While more than four in ten Australian and New Zealand local government organisations are exploring the use of artificial intelligence through pilot projects, only 20% are currently scaling use cases or embedding AI into daily operations.
This is one of the findings in a survey of 166 council leaders from New Zealand and New South Wales by technology vendor Datascape.
The Datascape AI Insights report was produced from research across three local government conferences held in 2025. It found that around 42% of the councils surveyed were exploring AI though pilot projects, while 38% were focussed on the governance and trust networks to support the technology.
Datascape said that while there was experimentation and ambition to use AI, everyday AI in the local government sector was still the exception.
Close to nine in ten leaders described their teams as early-stage AI learners, with most staff self-teaching through individual efforts rather than structured programs. Fluency is growing, but unevenly, as it is being carried by the curious few rather than lifted by the organisation.
According to the Datascape report, around 40% of councils are not measuring AI uplift at all.
Another 28% have isolated examples but no consistent framework. Only about one in ten can track baseline data and quantify return on investment clearly.
The report highlights a case study from Moorabool Shire Council in Victoria, a Datascape customer.

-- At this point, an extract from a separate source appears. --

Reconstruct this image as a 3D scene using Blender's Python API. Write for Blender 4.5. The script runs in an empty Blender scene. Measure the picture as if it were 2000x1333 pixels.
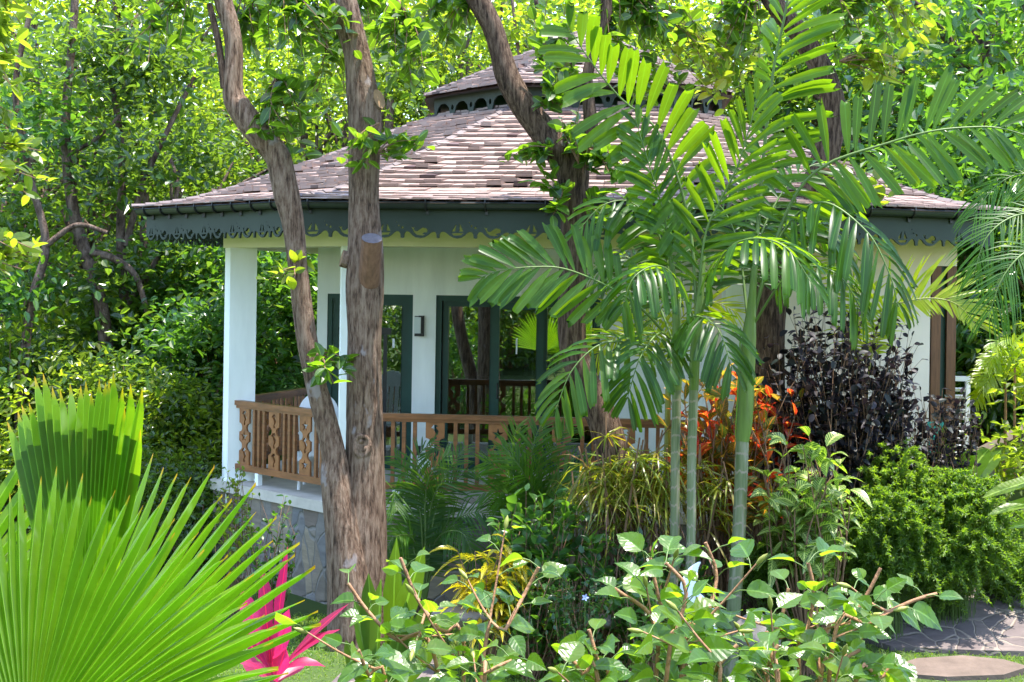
import bpy, math, random
import numpy as np
from mathutils import Matrix, Vector, Quaternion
R = np.random.default_rng(7); random.seed(7)
scn = bpy.context.scene; COL = scn.collection
PI = math.pi
# ------------------------------------------------------------------ camera model
F = 2800.0; CX, CY = 1000.0, 565.0; RHO = 0.015; CAMZ = 3.0
cR, sR = math.cos(RHO), math.sin(RHO)
def P(px, py, Y):
    u, v = (px-CX)/F, (CY-py)/F
    return np.array([(u*cR - v*sR)*Y, Y, CAMZ + (u*sR + v*cR)*Y])
def mpx(Y): return Y/F
cam = bpy.data.cameras.new('camera'); co = bpy.data.objects.new('camera', cam); COL.objects.link(co)
cam.sensor_width = 36.0; cam.lens = 36.0*F/2000; cam.shift_y = -(666.5-CY)/2000; cam.clip_end = 500; cam.clip_start = 0.05
co.matrix_world = Matrix(((cR, -sR, 0, 0), (0, 0, -1, 0), (sR, cR, 0, CAMZ), (0, 0, 0, 1)))
scn.camera = co
# ------------------------------------------------------------------ object helpers
def tag(o, label=None, cat=None, group=None, kind=None):
    if label: o['label'] = label
    if cat: o['category'] = cat
    if group: o['group'] = group
    if kind: o['kind'] = kind
    return o
def wloc(o):
    v = np.zeros(3)
    while o is not None:
        v += np.array(o.location); o = o.parent
    return v
def thing(name, loc, label, cat, group=None):
    o = bpy.data.objects.new(name, None); COL.objects.link(o); o.location = tuple(float(c) for c in loc); o.empty_display_size = .1
    return tag(o, label, cat, group)
class MB:
    def __init__(s): s.v=[]; s.rn=[]; s.uv=[]; s.loops=[]; s.tot=[]; s.mi=[]; s.n=0
    def add(s, V, faces, rnd=0.5, uv=None, m=0):
        V = np.asarray(V, float).reshape(-1,3); k=len(V)
        s.v.append(V); s.rn.append(np.broadcast_to(np.asarray(rnd,float),(k,)).copy())
        s.uv.append(np.zeros((k,2)) if uv is None else np.asarray(uv,float).reshape(-1,2))
        if isinstance(faces, np.ndarray):
            s.loops.append((faces+s.n).ravel()); s.tot.append(np.full(len(faces), faces.shape[1]))
            s.mi.append(np.full(len(faces), m))
        else:
            for f in faces:
                s.loops.append(np.array(f)+s.n); s.tot.append(np.array([len(f)])); s.mi.append(np.array([m]))
        s.n += k
    def box(s, c, size, M=None, rnd=.5, m=0):
        x,y,z = [d/2 for d in size]
        V = np.array([[-x,-y,-z],[x,-y,-z],[x,y,-z],[-x,y,-z],[-x,-y,z],[x,-y,z],[x,y,z],[-x,y,z]])
        if M is not None: V = V @ np.asarray(M).T
        s.add(V+np.asarray(c), np.array([[0,3,2,1],[4,5,6,7],[0,1,5,4],[1,2,6,5],[2,3,7,6],[3,0,4,7]]), rnd, None, m)
    def tube(s, pts, rad, n=10, noise=0., rnd=.5, m=0, cap=True, sub=1, ell=None):
        pts = np.asarray(pts,float); rad=np.broadcast_to(np.asarray(rad,float),(len(pts),)).copy()
        if sub>1: pts, rad = smooth(pts, rad, sub)
        T = np.gradient(pts, axis=0); T /= np.linalg.norm(T,axis=1)[:,None]+1e-9
        a = np.array([1,0,0.]) if abs(T[0][0])<.8 else np.array([0,1,0.])
        rings=[]; ang=np.arange(n)/n*2*PI; L=0; uv=[]
        ph = R.uniform(0,6,6)
        for i in range(len(pts)):
            x = a - T[i]*np.dot(a,T[i]); x/=np.linalg.norm(x)+1e-9; a=x; y=np.cross(T[i],x)
            r = rad[i]*np.ones(n)
            if noise:
                r = r*(1+noise*(np.sin(2*ang+ph[0]+L*1.3)*.5+np.sin(3*ang+ph[1]-L*2.1)*.4+np.sin(7*ang+ph[2]+L*.9)*.22+np.sin(12*ang+ph[3])*.14) + noise*R.normal(0,.12,n))
            rings.append(pts[i]+r[:,None]*(np.cos(ang)[:,None]*x+np.sin(ang)[:,None]*y))
            uv.append(np.stack([ang/(2*PI), np.full(n,L)],1))
            if i<len(pts)-1: L+=np.linalg.norm(pts[i+1]-pts[i])
        V=np.concatenate(rings); k=len(pts)
        i,j=np.meshgrid(np.arange(k-1),np.arange(n),indexing='ij'); j2=(j+1)%n
        Fq=np.stack([i*n+j,i*n+j2,(i+1)*n+j2,(i+1)*n+j],-1).reshape(-1,4)
        s.add(V,Fq,rnd,np.concatenate(uv),m)
        if cap:
            s.add(rings[-1],[list(range(n))],rnd,None,m); s.add(rings[0],[list(range(n))[::-1]],rnd,None,m)
    def mesh(s, name, origin, smooth_=False):
        me=bpy.data.meshes.new(name)
        if not s.v: return me
        V=np.concatenate(s.v)-np.asarray(origin); me.vertices.add(len(V)); me.vertices.foreach_set('co',V.ravel())
        lp=np.concatenate(s.loops).astype(np.int32); tt=np.concatenate(s.tot).astype(np.int32)
        me.loops.add(len(lp)); me.loops.foreach_set('vertex_index',lp)
        me.polygons.add(len(tt)); st=np.concatenate([[0],np.cumsum(tt)[:-1]]).astype(np.int32)
        me.polygons.foreach_set('loop_start',st); me.polygons.foreach_set('loop_total',tt)
        me.polygons.foreach_set('material_index',np.concatenate(s.mi).astype(np.int32))
        me.polygons.foreach_set('use_smooth',np.full(len(tt),smooth_))
        a=me.attributes.new('rnd','FLOAT','POINT'); a.data.foreach_set('value',np.concatenate(s.rn).astype(np.float32))
        u=np.concatenate(s.uv); u=np.concatenate([u,np.zeros((len(u),1))],1)
        a=me.attributes.new('luv','FLOAT_VECTOR','POINT'); a.data.foreach_set('vector',u.astype(np.float32).ravel())
        me.update(calc_edges=True); me.validate(); return me
def obj(name, mb, mats, parent=None, sm=False, loc=None):
    org = wloc(parent) if parent is not None else (np.zeros(3) if loc is None else np.asarray(loc,float))
    me = mb.mesh(name, org, sm)
    for m in (mats if isinstance(mats,(list,tuple)) else [mats]): me.materials.append(m)
    o=bpy.data.objects.new(name,me); COL.objects.link(o)
    if parent is not None: o.parent=parent
    else: o.location=tuple(float(c) for c in org)
    return o
def clone(root, loc, rotz=0, scale=1., label=None):
    def rec(o,par):
        c=o.copy(); COL.objects.link(c)
        if par is not None: c.parent=par; c.matrix_parent_inverse=Matrix()
        for ch in kids.get(o,[]): rec(ch,c)
        return c
    kids={}
    for o in list(bpy.data.objects):
        if o.parent is not None: kids.setdefault(o.parent,[]).append(o)
    c=rec(root,None); c.location=tuple(float(v) for v in loc); c.rotation_euler=(0,0,rotz); c.scale=(scale,)*3 if np.isscalar(scale) else scale
    if label: c['label']=label
    return c
def smooth(pts, rad, sub):
    n=len(pts); A=np.concatenate([pts,rad[:,None]],1); A=np.concatenate([[2*A[0]-A[1]],A,[2*A[-1]-A[-2]]])
    out=[]
    for i in range(1,n):
        p0,p1,p2,p3=A[i-1],A[i],A[i+1],A[i+2]
        for t in np.arange(sub)/sub:
            out.append(.5*((2*p1)+(-p0+p2)*t+(2*p0-5*p1+4*p2-p3)*t*t+(-p0+3*p1-3*p2+p3)*t**3))
    out.append(A[n]); out=np.array(out); return out[:,:3], np.maximum(out[:,3],1e-4)
def nrm(v): 
    v=np.asarray(v,float); return v/(np.linalg.norm(v,axis=-1,keepdims=True)+1e-9)
def rdir(k, zb=0., zs=1.):
    v=R.normal(0,1,(k,3)); v[:,2]=v[:,2]*zs+zb; return nrm(v)
# profiles (s, half width)
PR_OVAL=[(0,.04),(.12,.55),(.3,.93),(.5,1),(.7,.82),(.88,.45),(1,.02)]
PR_OBOV=[(0,.05),(.15,.3),(.35,.6),(.6,.95),(.78,1),(.92,.7),(1,.15)]
PR_LANCE=[(0,.1),(.15,.6),(.35,1),(.6,.85),(.82,.45),(1,.01)]
PR_STRAP=[(0,.5),(.2,.85),(.5,1),(.75,.85),(.9,.5),(1,.02)]
PR_HIB=[(0,.1),(.06,.5),(.16,.84),(.26,.93),(.27,.99),(.4,1.),(.41,.93),(.55,.9),(.56,.82),(.7,.68),(.71,.6),(.84,.38),(.85,.3),(1,.02)]
PR_JAG=[(0,.12),(.15,.45),(.4,.85),(.7,1),(.88,.95),(.96,.8),(1.,.62)]
PR_THIN=[(0,.5),(.2,1),(.6,.85),(.85,.45),(1,.02)]
PR_LO=[(0,.08),(.3,.9),(.65,.8),(1,.03)]
def blades(mb, base, d, nv, L, W, droop=0., prof=PR_OVAL, fold=.25, jag=0., rnd=None, m=0, wave=0., twist=0.):
    base=np.atleast_2d(base); k=len(base); d=nrm(np.broadcast_to(d,(k,3))); nv=np.broadcast_to(nv,(k,3))
    L=np.broadcast_to(L,(k,)); W=np.broadcast_to(W,(k,)); droop=np.broadcast_to(droop,(k,))
    if rnd is None: rnd=R.random(k)
    side=nrm(np.cross(d,nv)); up=nrm(np.cross(side,d))
    S=len(prof); s=np.array([p[0] for p in prof]); w=np.array([p[1] for p in prof])
    cen=base[:,None,:]+L[:,None,None]*(d[:,None,:]*s[None,:,None])
    cen[:,:,2]-=(L*droop)[:,None]*(s**2)[None,:]
    cen=cen - (up*(np.abs(droop)*L*.15)[:,None])[:,None,:]*(s**2)[None,:,None]
    if twist:
        th=R.normal(0,twist,k)[:,None]*s[None,:]
        sd=side[:,None,:]*np.cos(th)[...,None]+up[:,None,:]*np.sin(th)[...,None]
        uu=-side[:,None,:]*np.sin(th)[...,None]+up[:,None,:]*np.cos(th)[...,None]
    else:
        sd=np.broadcast_to(side[:,None,:],(k,S,3)); uu=np.broadcast_to(up[:,None,:],(k,S,3))
    hw=(W[:,None]*.5)*w[None,:]
    lift=hw[...,None]*fold*uu
    Lf=cen-sd*hw[...,None]+lift; Rt=cen+sd*hw[...,None]+lift
    if wave:
        ph=R.uniform(0,6,(k,1)); q=(wave*W)[:,None]*np.sin(s[None,:]*11+ph)*w[None,:]
        Lf=Lf+q[...,None]*uu; Rt=Rt-q[...,None]*uu*.8
    if jag:
        j=R.uniform(-1,1,(k,3))*jag
        Lf[:,-1]+=d*(L*j[:,0])[:,None]; Rt[:,-1]+=d*(L*j[:,1])[:,None]; cen[:,-1]+=d*(L*(j[:,2]-jag))[:,None]
    V=np.stack([Lf,cen,Rt],2).reshape(-1,3)
    i=np.arange(S-1); f=np.concatenate([np.stack([i*3,i*3+1,(i+1)*3+1,(i+1)*3],1),np.stack([i*3+1,i*3+2,(i+1)*3+2,(i+1)*3+1],1)])
    Fq=(f[None]+(np.arange(k)*S*3)[:,None,None]).reshape(-1,4)
    uv=np.stack([np.tile(np.array([-1,0,1.]),S),np.repeat(s,3)],1); uv=np.tile(uv,(k,1))
    mb.add(V,Fq,np.repeat(rnd,S*3),uv,m)
def hexleaves(mb, base, d, nv, L, W, fold=.3, rnd=None, m=0):
    k=len(base); d=nrm(d); side=nrm(np.cross(d,nv)); up=nrm(np.cross(side,d))
    L=np.broadcast_to(L,(k,))[:,None]; W=np.broadcast_to(W,(k,))[:,None]*.5
    if rnd is None: rnd=R.random(k)
    b=base; t=base+d*L-up*L*.12
    pts=[b, base+d*L*.3+side*W*.9+up*W*fold, base+d*L*.7+side*W*.8+up*W*fold, t, base+d*L*.7-side*W*.8+up*W*fold, base+d*L*.3-side*W*.9+up*W*fold]
    V=np.stack(pts,1).reshape(-1,3)
    f=np.array([[0,1,2,3],[3,4,5,0]]); Fq=(f[None]+(np.arange(k)*6)[:,None,None]).reshape(-1,4)
    uv=np.tile(np.array([[0,0],[1,.3],[1,.7],[0,1],[-1,.7],[-1,.3]]),(k,1))
    mb.add(V,Fq,np.repeat(rnd,6),uv,m)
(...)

The council reported benefits from AI enabled automation, which was used to improve the processing of data from one system to another and from different formats.
What were once five-to-ten-minute jobs were instead being completed in under a minute, leading to a projected saving of 12 weeks of staff time per year.
Moorabool’s move to Datascape’s property and rating system alone cut rate notice processing times from minutes to seconds, recovering two weeks of annual processing efforts.
Linked service requests, rate accounts, and reproduction notices eliminated duplication, and budget forecasting, direct debit rollovers, and audit trails now live in a single platform.
The council’s Customer Relationship Management (CRM) rollout centralised online forms, payment processing, and correspondence tracking into one view.
Sixty per cent of applications shifted from paper to digital submission. Staff spend less time navigating systems and more time helping people.
When Moorabool introduced Antenno, a mobile app for two-way community engagement, nearly 1000 residents downloaded it within months.
Just over 10% of customer requests now come through digital channels, with a target of 25-50% digital engagement considered achievable.